The five fingers in a hand don’t appear to be much of a threat, except when they are closed perfectly into a tight, compact fist and then the perception they project is very different. The same could be said of the power of teamwork: the fist is, in fact, a metaphor used by the mythical basketball trainer Mike Krzyzewski (also known by him nickname Coach K) in his famous book Leading with the Heart: Coach K’s Successful Strategies for Basketball, Business, and Life (2000), which discusses the influence of teamwork on any individual performance no matter how brilliant the player.

Team sports are the quintessence of collaboration aimed at achieving a common goal. They produce, in a reduced space, almost all of the elements that determine an organizational situation in which different players intervene. There are leaders (the coach, team captain, etc.), different roles (players’ positions: goalkeeper, attacker, base, pivot, etc.) and important differences between group members. Differences in talent (the star, the specialist, first choices, substitutes), responsibility (that assumed by the best player in contrast to the young starlet or one who has just come into the team), and influence on team-mates or the group as a whole (a veteran, compared to a new signing or promoted youth player).

 

Sport is a wonderful school

Also in team sports, many circumstances occur that are similar to the dynamics of the business world: resilience, or performance under pressure, internal tension, sacrifice, commitment, pride at belonging, and togetherness. This is why sports psychology is so valuable in almost any business situation, whether in a tech startup, multinational, or even a professional kitchen (in the Disney+ series The Bear, which takes place in a Chicago restaurant set on winning a Michelin star, one of the characters reads Coach K’s book cover to cover). Sport is a wonderful school for learning how to work in a team.
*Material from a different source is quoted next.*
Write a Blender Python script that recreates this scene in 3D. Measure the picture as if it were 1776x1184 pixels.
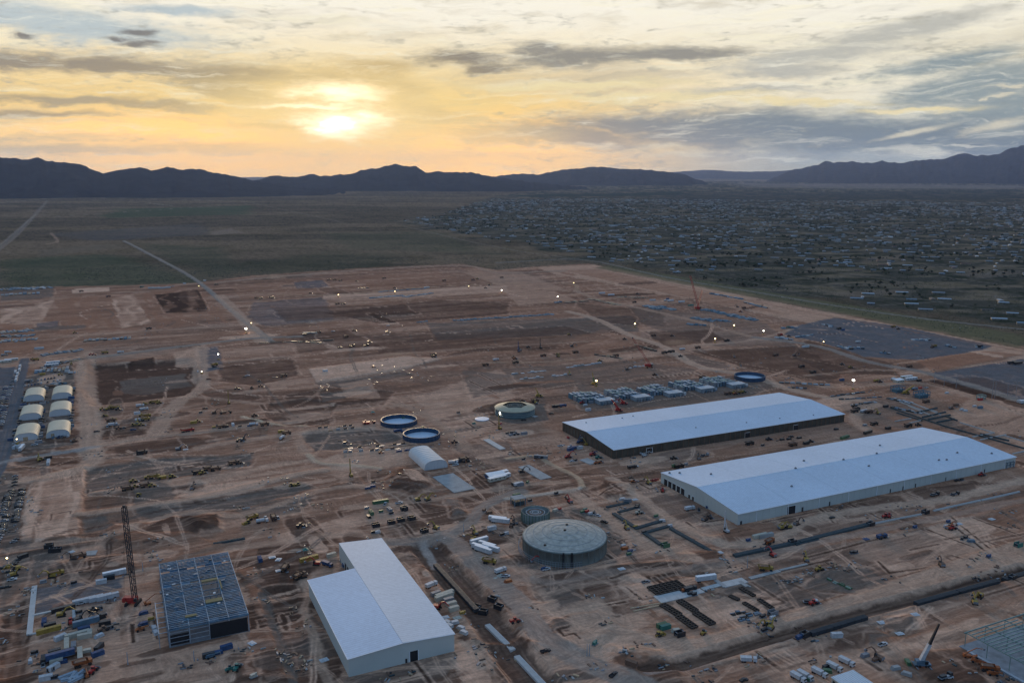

So what can be learned from sports, exactly? Krzyzewski explains the metaphor of the fist in describing a “quintet” to form the dream team of collaborative effort. For the three-times Olympic gold medal winner with the US basketball team, the ingredients are:

1) Communication: open and permanent, to ensure all team members are aligned with the same goal.

2) Trust: transparency and honesty, the bases of mutual support.

3) Collective responsibility: both in success and failure, avoiding blaming individuals and promoting group cohesion.

personas jugando a un ajerez humano

4) Care: demonstrating genuine interest for the welfare of each group member.

5) Pride: at belonging to the group and in the work necessary to maintain high levels of effort and quality.

 

Success is forged in adversity

Resilience and sacrifice in overcoming difficulties are other great lessons that can be taken from team sports. In 2014, English soccer coach Jill Ellis took over the United States team a year before the World Cup. At the time, the US were Olympic champions, but had gone 16 years without winning the World Cup and Ellis thought they needed to step up their game if they were to break the hoodoo. In her first meeting with the players, she told them: “Part of my work consists of making the journey uncomfortable, because adversity is the best teacher.” She knew that without demands there is no challenge, and without challenge no group of humans is prepared to offer the best versions of themselves. The US won that World Cup.

Psychology and demands are two qualities all leaders of successful teams employ. A lot of psychology is needed, for example, for the egos of hugely talented individuals such as Messi, Cristiano Ronaldo, Michael Jordan and Kobe Bryant to fit into teams. And the demands placed on them, once incorporated, are aimed at getting the best out of such players – and need the help of their team-mates. This becomes incredibly difficult when a team, in sports or the workplace, is formed not by one but a constellation of stars. Carlo Ancelotti and Zinedine Zidane (Real Madrid), Pep Guardiola (FC. Barcelona and Manchester City) and Phil Jackson (Chicago Bulls and Los Ángeles Lakers) could testify to this.

 

The best team functions as a family

German former coach of soccer teams Borussia Dortmund and Liverpool, Jürgen Klopp, is another sports professional from whom the business world can learn many applicable lessons. He’s considered one of the best coaches in soccer history – with hard work, passion and teamwork the main characteristics of teams inspired by his leadership inside and outside the game.

One of his maxims is to build groups based mainly on unity, in which the players form  real family, with shared values and objectives. He says, for example, that a team’s success is 30% tactics and 70% togetherness. His dressing rooms have signs spelling out such maxims as: total commitment; ferocious obsession; determination, whatever is happening in the game; all for one and one for all; let others help you; use all of your qualities (skills and dexterity) for the team’s benefit; responsibility is everyone’s.

An old children’s TV program encourages kids to help one another, with the phrase: alone you can’t, with friends you can. This slogan also works in the world of sports and, without doubt, applies to the corporate world.